> **Exercise requirements**
Write out every line below that includes the word "scene".

> **Input**
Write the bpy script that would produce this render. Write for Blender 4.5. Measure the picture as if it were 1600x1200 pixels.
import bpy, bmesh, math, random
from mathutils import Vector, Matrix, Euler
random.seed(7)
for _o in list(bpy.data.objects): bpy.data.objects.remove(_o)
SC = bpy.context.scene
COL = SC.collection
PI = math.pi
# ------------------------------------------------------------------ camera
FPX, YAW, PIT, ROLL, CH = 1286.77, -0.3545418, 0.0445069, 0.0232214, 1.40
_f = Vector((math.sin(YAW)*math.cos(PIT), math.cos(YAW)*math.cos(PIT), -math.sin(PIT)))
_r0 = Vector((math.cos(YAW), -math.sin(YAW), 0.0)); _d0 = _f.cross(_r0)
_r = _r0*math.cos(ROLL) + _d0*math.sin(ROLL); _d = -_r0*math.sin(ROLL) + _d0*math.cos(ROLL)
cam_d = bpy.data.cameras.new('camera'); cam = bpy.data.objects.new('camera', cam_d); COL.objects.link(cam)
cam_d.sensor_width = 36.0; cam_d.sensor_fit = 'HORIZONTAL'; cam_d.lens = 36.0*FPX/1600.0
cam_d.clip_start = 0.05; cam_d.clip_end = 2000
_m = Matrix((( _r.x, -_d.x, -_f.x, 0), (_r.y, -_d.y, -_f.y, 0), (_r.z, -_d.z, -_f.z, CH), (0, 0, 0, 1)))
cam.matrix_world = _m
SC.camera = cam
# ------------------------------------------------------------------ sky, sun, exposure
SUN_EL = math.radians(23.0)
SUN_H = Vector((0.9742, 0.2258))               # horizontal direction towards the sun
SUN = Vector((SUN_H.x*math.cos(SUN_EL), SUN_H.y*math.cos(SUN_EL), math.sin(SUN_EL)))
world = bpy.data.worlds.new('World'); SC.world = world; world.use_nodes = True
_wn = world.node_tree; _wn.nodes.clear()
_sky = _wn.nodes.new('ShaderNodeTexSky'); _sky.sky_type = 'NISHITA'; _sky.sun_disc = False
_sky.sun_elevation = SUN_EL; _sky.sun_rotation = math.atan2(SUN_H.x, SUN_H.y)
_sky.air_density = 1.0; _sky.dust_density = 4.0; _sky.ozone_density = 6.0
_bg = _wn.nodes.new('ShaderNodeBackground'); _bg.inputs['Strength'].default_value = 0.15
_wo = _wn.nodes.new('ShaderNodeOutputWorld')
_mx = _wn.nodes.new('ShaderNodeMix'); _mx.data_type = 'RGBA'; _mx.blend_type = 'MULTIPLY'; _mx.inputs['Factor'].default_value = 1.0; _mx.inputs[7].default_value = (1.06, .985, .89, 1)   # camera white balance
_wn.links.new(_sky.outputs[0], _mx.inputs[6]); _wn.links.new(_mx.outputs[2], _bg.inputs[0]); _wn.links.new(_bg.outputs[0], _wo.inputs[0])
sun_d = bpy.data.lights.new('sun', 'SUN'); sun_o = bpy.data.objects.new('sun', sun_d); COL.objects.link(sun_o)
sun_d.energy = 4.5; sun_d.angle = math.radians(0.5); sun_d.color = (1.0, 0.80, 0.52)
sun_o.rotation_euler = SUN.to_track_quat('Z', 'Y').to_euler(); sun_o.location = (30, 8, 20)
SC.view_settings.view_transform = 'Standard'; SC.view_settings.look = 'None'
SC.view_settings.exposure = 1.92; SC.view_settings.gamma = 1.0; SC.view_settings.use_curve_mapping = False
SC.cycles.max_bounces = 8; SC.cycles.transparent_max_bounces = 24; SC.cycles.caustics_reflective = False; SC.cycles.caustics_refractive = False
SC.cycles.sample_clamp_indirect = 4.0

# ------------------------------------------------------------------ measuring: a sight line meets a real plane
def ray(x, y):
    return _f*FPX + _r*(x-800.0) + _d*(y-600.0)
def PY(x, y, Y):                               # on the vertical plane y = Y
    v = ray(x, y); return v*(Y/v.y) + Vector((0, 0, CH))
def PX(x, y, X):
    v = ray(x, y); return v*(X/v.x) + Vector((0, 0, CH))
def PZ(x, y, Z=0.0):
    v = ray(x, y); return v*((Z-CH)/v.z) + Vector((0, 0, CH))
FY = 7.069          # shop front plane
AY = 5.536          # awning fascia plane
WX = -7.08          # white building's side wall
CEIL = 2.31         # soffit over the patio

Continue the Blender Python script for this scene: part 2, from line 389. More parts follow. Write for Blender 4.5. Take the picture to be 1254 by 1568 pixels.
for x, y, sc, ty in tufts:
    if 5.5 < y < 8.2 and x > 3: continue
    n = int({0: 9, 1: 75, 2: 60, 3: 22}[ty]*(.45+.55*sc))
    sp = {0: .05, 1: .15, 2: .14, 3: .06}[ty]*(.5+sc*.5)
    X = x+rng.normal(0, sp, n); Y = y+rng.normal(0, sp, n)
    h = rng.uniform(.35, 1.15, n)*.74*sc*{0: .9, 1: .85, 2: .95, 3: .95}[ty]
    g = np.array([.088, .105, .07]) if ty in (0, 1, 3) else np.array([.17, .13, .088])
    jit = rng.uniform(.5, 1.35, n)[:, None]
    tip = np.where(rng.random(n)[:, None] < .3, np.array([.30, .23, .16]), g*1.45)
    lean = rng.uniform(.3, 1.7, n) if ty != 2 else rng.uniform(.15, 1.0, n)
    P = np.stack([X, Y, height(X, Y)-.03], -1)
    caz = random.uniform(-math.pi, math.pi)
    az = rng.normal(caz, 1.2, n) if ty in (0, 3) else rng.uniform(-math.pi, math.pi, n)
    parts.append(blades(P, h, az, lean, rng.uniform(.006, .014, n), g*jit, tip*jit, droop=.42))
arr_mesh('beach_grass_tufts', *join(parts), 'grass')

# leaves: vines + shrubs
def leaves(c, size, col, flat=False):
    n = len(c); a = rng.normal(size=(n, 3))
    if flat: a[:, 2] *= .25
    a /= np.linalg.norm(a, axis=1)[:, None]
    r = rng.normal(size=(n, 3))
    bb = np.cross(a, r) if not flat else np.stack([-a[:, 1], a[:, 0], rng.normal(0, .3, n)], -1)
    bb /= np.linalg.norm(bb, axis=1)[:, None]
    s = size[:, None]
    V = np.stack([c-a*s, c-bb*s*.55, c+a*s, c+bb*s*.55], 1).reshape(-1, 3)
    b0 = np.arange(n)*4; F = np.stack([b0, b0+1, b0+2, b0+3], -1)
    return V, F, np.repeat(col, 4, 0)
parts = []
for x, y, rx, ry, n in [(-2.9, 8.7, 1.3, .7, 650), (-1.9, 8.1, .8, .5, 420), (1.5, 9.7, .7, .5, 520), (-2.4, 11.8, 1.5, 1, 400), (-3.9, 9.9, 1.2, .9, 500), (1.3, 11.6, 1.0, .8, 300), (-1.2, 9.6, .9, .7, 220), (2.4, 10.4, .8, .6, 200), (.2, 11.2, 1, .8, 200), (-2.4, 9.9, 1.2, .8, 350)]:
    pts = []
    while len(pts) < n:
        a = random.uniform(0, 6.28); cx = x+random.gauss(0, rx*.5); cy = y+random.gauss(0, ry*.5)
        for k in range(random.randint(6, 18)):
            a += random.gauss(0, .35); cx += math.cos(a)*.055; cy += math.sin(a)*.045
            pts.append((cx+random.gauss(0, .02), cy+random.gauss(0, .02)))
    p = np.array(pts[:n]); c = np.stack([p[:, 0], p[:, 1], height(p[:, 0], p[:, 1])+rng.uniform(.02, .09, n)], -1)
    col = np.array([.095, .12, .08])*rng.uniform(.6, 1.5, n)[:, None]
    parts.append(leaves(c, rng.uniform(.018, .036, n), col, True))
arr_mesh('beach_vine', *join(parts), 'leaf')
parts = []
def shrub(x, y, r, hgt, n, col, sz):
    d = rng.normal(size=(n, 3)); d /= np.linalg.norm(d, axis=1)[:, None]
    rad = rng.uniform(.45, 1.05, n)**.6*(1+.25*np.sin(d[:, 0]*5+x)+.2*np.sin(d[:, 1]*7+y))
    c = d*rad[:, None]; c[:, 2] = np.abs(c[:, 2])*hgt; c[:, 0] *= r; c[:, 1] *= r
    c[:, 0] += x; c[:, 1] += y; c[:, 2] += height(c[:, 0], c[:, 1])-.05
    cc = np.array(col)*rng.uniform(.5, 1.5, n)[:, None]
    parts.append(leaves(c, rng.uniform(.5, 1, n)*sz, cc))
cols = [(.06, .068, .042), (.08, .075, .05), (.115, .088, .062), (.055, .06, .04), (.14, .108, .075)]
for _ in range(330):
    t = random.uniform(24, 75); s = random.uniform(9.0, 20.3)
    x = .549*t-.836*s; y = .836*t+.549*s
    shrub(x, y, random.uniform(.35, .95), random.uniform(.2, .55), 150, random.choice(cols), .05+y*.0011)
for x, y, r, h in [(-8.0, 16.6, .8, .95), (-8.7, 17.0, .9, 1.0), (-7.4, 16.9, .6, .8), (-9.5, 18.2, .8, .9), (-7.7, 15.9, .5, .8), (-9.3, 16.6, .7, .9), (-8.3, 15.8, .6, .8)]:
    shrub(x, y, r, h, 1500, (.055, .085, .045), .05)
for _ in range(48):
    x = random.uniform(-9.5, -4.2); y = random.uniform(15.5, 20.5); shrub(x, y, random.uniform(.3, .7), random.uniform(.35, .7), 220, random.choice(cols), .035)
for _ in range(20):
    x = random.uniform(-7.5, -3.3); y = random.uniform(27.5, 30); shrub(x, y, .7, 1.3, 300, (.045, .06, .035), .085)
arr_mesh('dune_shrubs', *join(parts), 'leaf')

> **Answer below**
SC = bpy.context.scene
Continue the Blender Python script for this scene: part 2, from line 389. More parts follow. Write for Blender 4.5. Take the picture to be 1254 by 1568 pixels.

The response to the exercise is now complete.